- **Exercise requirements**: Output the data exactly, with every line intact.
-- START --
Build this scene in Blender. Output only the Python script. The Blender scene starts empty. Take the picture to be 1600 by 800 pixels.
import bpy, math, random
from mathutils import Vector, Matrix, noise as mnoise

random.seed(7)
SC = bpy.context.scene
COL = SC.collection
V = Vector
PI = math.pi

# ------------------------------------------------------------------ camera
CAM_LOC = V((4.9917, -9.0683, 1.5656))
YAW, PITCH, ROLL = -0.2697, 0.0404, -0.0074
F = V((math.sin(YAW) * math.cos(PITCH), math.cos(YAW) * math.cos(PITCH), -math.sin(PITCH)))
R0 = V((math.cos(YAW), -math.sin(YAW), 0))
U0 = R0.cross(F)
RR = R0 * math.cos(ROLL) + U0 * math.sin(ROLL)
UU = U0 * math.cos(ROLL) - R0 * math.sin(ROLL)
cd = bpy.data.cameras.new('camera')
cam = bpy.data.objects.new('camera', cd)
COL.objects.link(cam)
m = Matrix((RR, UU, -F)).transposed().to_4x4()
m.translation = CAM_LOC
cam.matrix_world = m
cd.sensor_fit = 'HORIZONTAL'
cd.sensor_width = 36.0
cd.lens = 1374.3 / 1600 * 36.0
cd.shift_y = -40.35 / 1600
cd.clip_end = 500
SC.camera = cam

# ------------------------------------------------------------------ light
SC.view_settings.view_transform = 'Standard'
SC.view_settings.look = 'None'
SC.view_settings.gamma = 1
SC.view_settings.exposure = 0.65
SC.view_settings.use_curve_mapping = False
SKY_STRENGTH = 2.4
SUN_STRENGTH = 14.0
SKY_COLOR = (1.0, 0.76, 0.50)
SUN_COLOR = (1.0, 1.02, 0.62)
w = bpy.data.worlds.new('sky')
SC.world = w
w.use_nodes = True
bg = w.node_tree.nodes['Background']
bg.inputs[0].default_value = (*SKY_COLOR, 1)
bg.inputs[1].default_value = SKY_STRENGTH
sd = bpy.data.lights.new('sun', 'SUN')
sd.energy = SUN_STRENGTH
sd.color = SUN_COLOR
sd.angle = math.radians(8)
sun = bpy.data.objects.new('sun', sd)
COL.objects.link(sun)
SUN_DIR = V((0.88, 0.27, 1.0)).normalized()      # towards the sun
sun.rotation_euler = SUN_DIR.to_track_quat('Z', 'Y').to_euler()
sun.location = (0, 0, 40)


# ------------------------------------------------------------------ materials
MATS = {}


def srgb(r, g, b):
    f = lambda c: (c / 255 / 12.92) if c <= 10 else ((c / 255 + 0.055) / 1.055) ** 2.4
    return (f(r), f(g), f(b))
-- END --
- **Final result**:
Build this scene in Blender. Output only the Python script. The Blender scene starts empty. Take the picture to be 1600 by 800 pixels.
import bpy, math, random
from mathutils import Vector, Matrix, noise as mnoise

random.seed(7)
SC = bpy.context.scene
COL = SC.collection
V = Vector
PI = math.pi

# ------------------------------------------------------------------ camera
CAM_LOC = V((4.9917, -9.0683, 1.5656))
YAW, PITCH, ROLL = -0.2697, 0.0404, -0.0074
F = V((math.sin(YAW) * math.cos(PITCH), math.cos(YAW) * math.cos(PITCH), -math.sin(PITCH)))
R0 = V((math.cos(YAW), -math.sin(YAW), 0))
U0 = R0.cross(F)
RR = R0 * math.cos(ROLL) + U0 * math.sin(ROLL)
UU = U0 * math.cos(ROLL) - R0 * math.sin(ROLL)
cd = bpy.data.cameras.new('camera')
cam = bpy.data.objects.new('camera', cd)
COL.objects.link(cam)
m = Matrix((RR, UU, -F)).transposed().to_4x4()
m.translation = CAM_LOC
cam.matrix_world = m
cd.sensor_fit = 'HORIZONTAL'
cd.sensor_width = 36.0
cd.lens = 1374.3 / 1600 * 36.0
cd.shift_y = -40.35 / 1600
cd.clip_end = 500
SC.camera = cam

# ------------------------------------------------------------------ light
SC.view_settings.view_transform = 'Standard'
SC.view_settings.look = 'None'
SC.view_settings.gamma = 1
SC.view_settings.exposure = 0.65
SC.view_settings.use_curve_mapping = False
SKY_STRENGTH = 2.4
SUN_STRENGTH = 14.0
SKY_COLOR = (1.0, 0.76, 0.50)
SUN_COLOR = (1.0, 1.02, 0.62)
w = bpy.data.worlds.new('sky')
SC.world = w
w.use_nodes = True
bg = w.node_tree.nodes['Background']
bg.inputs[0].default_value = (*SKY_COLOR, 1)
bg.inputs[1].default_value = SKY_STRENGTH
sd = bpy.data.lights.new('sun', 'SUN')
sd.energy = SUN_STRENGTH
sd.color = SUN_COLOR
sd.angle = math.radians(8)
sun = bpy.data.objects.new('sun', sd)
COL.objects.link(sun)
SUN_DIR = V((0.88, 0.27, 1.0)).normalized()      # towards the sun
sun.rotation_euler = SUN_DIR.to_track_quat('Z', 'Y').to_euler()
sun.location = (0, 0, 40)


# ------------------------------------------------------------------ materials
MATS = {}


def srgb(r, g, b):
    f = lambda c: (c / 255 / 12.92) if c <= 10 else ((c / 255 + 0.055) / 1.055) ** 2.4
    return (f(r), f(g), f(b))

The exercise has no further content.